There is a new RC aircraft that has three propellers, and it is shaped like an Air Force fighter jet. One propeller is fixed in the horizontal-blade lift position in the body, and is turned on or off depending if the craft is in hoover mode. The two remaining propellers are in the normal position in front of the wing, on either side of the fuselage. these two can rotate 90-degrees, so they can be hovering when desired, but once at altitude, the can be rotated forward to have a very fast forward flight.

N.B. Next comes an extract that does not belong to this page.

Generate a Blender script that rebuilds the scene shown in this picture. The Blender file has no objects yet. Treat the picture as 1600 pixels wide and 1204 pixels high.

I believe using the lift of the wings would be so much more efficient, that it would greatly improve the range, compared to a similarly performing quad-copter, trying to follow the same path and distance.
 
I wonder if it's feasible to safely extract any meaningful power via inductive charging from overhead power lines?
 
I considered that before, when I replied originally, but there are complications to doing it (time, especially) so I didn't include it. But if it had a place to park while doing it, probably. There's a fair bit of leakage there. might take a while, though; and you'd need to build an antenna specifically for tapping the power, into the craft.


I don't know what consequences there might be if found doing it, however--I suspect it'd be considered "theft of services" from the power company if they felt like doing anything about it. (probably not--just as it's unlikely anyone would care if you plugged into a random outlet here and there).